PROBLEM
Repeat the whole of the data, keeping every detail the same.

DATASET SECTION
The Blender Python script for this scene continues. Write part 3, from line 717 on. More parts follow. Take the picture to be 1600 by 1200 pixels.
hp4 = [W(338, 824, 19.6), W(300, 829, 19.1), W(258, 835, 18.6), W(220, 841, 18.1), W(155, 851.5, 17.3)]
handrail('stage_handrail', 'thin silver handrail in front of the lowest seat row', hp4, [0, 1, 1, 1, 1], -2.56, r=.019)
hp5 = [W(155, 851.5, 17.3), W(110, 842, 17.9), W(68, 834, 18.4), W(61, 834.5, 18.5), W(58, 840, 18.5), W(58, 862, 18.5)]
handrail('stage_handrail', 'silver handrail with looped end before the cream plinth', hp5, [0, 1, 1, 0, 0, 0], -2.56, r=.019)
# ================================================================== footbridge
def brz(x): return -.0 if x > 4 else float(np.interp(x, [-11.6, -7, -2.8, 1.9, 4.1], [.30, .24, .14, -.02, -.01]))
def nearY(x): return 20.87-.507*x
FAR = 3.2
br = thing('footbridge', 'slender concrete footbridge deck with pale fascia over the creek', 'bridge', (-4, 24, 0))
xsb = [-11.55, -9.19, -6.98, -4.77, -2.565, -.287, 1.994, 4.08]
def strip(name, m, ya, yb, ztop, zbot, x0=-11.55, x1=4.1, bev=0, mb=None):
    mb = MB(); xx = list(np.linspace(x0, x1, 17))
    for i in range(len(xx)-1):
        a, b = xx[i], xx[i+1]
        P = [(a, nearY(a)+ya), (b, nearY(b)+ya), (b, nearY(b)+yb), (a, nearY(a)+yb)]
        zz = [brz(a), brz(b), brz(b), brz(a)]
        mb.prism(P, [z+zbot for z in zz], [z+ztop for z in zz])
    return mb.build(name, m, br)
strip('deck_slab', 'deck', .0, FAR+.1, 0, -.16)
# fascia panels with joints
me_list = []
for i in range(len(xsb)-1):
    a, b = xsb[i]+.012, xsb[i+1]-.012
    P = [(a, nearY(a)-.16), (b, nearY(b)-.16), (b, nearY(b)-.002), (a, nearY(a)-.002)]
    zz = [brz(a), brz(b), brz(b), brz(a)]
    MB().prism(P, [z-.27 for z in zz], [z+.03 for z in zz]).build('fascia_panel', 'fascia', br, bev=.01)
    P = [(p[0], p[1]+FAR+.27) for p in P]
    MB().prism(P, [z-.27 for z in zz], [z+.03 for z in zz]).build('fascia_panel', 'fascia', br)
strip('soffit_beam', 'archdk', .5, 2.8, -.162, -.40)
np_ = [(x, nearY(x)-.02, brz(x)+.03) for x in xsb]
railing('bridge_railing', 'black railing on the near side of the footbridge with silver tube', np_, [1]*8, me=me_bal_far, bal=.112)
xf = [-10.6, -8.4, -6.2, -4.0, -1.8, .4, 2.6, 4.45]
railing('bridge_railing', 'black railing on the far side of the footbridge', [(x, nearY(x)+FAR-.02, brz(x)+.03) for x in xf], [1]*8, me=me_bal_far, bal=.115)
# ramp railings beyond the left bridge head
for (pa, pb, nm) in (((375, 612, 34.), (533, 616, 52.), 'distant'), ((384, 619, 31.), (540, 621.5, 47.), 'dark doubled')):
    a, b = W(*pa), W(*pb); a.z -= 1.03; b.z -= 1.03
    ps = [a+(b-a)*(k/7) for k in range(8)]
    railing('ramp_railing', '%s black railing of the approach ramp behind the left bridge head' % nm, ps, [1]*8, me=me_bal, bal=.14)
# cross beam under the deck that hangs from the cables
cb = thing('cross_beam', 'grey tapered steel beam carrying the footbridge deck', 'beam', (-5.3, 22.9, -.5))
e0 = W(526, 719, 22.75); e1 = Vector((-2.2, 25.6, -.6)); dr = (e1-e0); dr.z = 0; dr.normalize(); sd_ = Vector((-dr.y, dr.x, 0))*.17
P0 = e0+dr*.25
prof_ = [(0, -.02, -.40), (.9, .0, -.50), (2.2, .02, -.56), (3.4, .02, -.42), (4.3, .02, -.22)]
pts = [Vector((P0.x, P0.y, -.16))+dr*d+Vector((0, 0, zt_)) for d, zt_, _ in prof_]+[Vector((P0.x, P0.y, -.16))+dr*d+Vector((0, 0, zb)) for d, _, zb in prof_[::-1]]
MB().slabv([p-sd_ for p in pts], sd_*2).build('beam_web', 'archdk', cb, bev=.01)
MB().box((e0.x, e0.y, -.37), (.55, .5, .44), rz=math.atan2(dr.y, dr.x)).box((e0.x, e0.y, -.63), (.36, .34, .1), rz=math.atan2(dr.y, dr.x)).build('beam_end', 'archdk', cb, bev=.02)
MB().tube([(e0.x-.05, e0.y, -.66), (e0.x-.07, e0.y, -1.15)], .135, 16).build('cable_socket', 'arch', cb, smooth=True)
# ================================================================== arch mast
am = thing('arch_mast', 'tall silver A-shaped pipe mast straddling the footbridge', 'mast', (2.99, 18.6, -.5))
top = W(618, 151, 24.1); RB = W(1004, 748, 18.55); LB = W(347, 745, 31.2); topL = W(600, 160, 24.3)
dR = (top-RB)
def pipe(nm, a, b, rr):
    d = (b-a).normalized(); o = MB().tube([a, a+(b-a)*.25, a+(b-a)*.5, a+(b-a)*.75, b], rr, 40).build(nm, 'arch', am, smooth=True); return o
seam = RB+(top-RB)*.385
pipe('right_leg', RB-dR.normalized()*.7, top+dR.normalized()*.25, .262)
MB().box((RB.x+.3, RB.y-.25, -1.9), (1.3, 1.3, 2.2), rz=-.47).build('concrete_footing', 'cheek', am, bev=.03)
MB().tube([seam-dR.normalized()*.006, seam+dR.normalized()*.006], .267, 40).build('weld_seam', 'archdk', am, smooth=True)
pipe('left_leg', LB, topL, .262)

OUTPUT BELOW
The Blender Python script for this scene continues. Write part 3, from line 717 on. More parts follow. Take the picture to be 1600 by 1200 pixels.
hp4 = [W(338, 824, 19.6), W(300, 829, 19.1), W(258, 835, 18.6), W(220, 841, 18.1), W(155, 851.5, 17.3)]
handrail('stage_handrail', 'thin silver handrail in front of the lowest seat row', hp4, [0, 1, 1, 1, 1], -2.56, r=.019)
hp5 = [W(155, 851.5, 17.3), W(110, 842, 17.9), W(68, 834, 18.4), W(61, 834.5, 18.5), W(58, 840, 18.5), W(58, 862, 18.5)]
handrail('stage_handrail', 'silver handrail with looped end before the cream plinth', hp5, [0, 1, 1, 0, 0, 0], -2.56, r=.019)
# ================================================================== footbridge
def brz(x): return -.0 if x > 4 else float(np.interp(x, [-11.6, -7, -2.8, 1.9, 4.1], [.30, .24, .14, -.02, -.01]))
def nearY(x): return 20.87-.507*x
FAR = 3.2
br = thing('footbridge', 'slender concrete footbridge deck with pale fascia over the creek', 'bridge', (-4, 24, 0))
xsb = [-11.55, -9.19, -6.98, -4.77, -2.565, -.287, 1.994, 4.08]
def strip(name, m, ya, yb, ztop, zbot, x0=-11.55, x1=4.1, bev=0, mb=None):
    mb = MB(); xx = list(np.linspace(x0, x1, 17))
    for i in range(len(xx)-1):
        a, b = xx[i], xx[i+1]
        P = [(a, nearY(a)+ya), (b, nearY(b)+ya), (b, nearY(b)+yb), (a, nearY(a)+yb)]
        zz = [brz(a), brz(b), brz(b), brz(a)]
        mb.prism(P, [z+zbot for z in zz], [z+ztop for z in zz])
    return mb.build(name, m, br)
strip('deck_slab', 'deck', .0, FAR+.1, 0, -.16)
# fascia panels with joints
me_list = []
for i in range(len(xsb)-1):
    a, b = xsb[i]+.012, xsb[i+1]-.012
    P = [(a, nearY(a)-.16), (b, nearY(b)-.16), (b, nearY(b)-.002), (a, nearY(a)-.002)]
    zz = [brz(a), brz(b), brz(b), brz(a)]
    MB().prism(P, [z-.27 for z in zz], [z+.03 for z in zz]).build('fascia_panel', 'fascia', br, bev=.01)
    P = [(p[0], p[1]+FAR+.27) for p in P]
    MB().prism(P, [z-.27 for z in zz], [z+.03 for z in zz]).build('fascia_panel', 'fascia', br)
strip('soffit_beam', 'archdk', .5, 2.8, -.162, -.40)
np_ = [(x, nearY(x)-.02, brz(x)+.03) for x in xsb]
railing('bridge_railing', 'black railing on the near side of the footbridge with silver tube', np_, [1]*8, me=me_bal_far, bal=.112)
xf = [-10.6, -8.4, -6.2, -4.0, -1.8, .4, 2.6, 4.45]
railing('bridge_railing', 'black railing on the far side of the footbridge', [(x, nearY(x)+FAR-.02, brz(x)+.03) for x in xf], [1]*8, me=me_bal_far, bal=.115)
# ramp railings beyond the left bridge head
for (pa, pb, nm) in (((375, 612, 34.), (533, 616, 52.), 'distant'), ((384, 619, 31.), (540, 621.5, 47.), 'dark doubled')):
    a, b = W(*pa), W(*pb); a.z -= 1.03; b.z -= 1.03
    ps = [a+(b-a)*(k/7) for k in range(8)]
    railing('ramp_railing', '%s black railing of the approach ramp behind the left bridge head' % nm, ps, [1]*8, me=me_bal, bal=.14)
# cross beam under the deck that hangs from the cables
cb = thing('cross_beam', 'grey tapered steel beam carrying the footbridge deck', 'beam', (-5.3, 22.9, -.5))
e0 = W(526, 719, 22.75); e1 = Vector((-2.2, 25.6, -.6)); dr = (e1-e0); dr.z = 0; dr.normalize(); sd_ = Vector((-dr.y, dr.x, 0))*.17
P0 = e0+dr*.25
prof_ = [(0, -.02, -.40), (.9, .0, -.50), (2.2, .02, -.56), (3.4, .02, -.42), (4.3, .02, -.22)]
pts = [Vector((P0.x, P0.y, -.16))+dr*d+Vector((0, 0, zt_)) for d, zt_, _ in prof_]+[Vector((P0.x, P0.y, -.16))+dr*d+Vector((0, 0, zb)) for d, _, zb in prof_[::-1]]
MB().slabv([p-sd_ for p in pts], sd_*2).build('beam_web', 'archdk', cb, bev=.01)
MB().box((e0.x, e0.y, -.37), (.55, .5, .44), rz=math.atan2(dr.y, dr.x)).box((e0.x, e0.y, -.63), (.36, .34, .1), rz=math.atan2(dr.y, dr.x)).build('beam_end', 'archdk', cb, bev=.02)
MB().tube([(e0.x-.05, e0.y, -.66), (e0.x-.07, e0.y, -1.15)], .135, 16).build('cable_socket', 'arch', cb, smooth=True)
# ================================================================== arch mast
am = thing('arch_mast', 'tall silver A-shaped pipe mast straddling the footbridge', 'mast', (2.99, 18.6, -.5))
top = W(618, 151, 24.1); RB = W(1004, 748, 18.55); LB = W(347, 745, 31.2); topL = W(600, 160, 24.3)
dR = (top-RB)
def pipe(nm, a, b, rr):
    d = (b-a).normalized(); o = MB().tube([a, a+(b-a)*.25, a+(b-a)*.5, a+(b-a)*.75, b], rr, 40).build(nm, 'arch', am, smooth=True); return o
seam = RB+(top-RB)*.385
pipe('right_leg', RB-dR.normalized()*.7, top+dR.normalized()*.25, .262)
MB().box((RB.x+.3, RB.y-.25, -1.9), (1.3, 1.3, 2.2), rz=-.47).build('concrete_footing', 'cheek', am, bev=.03)
MB().tube([seam-dR.normalized()*.006, seam+dR.normalized()*.006], .267, 40).build('weld_seam', 'archdk', am, smooth=True)
pipe('left_leg', LB, topL, .262)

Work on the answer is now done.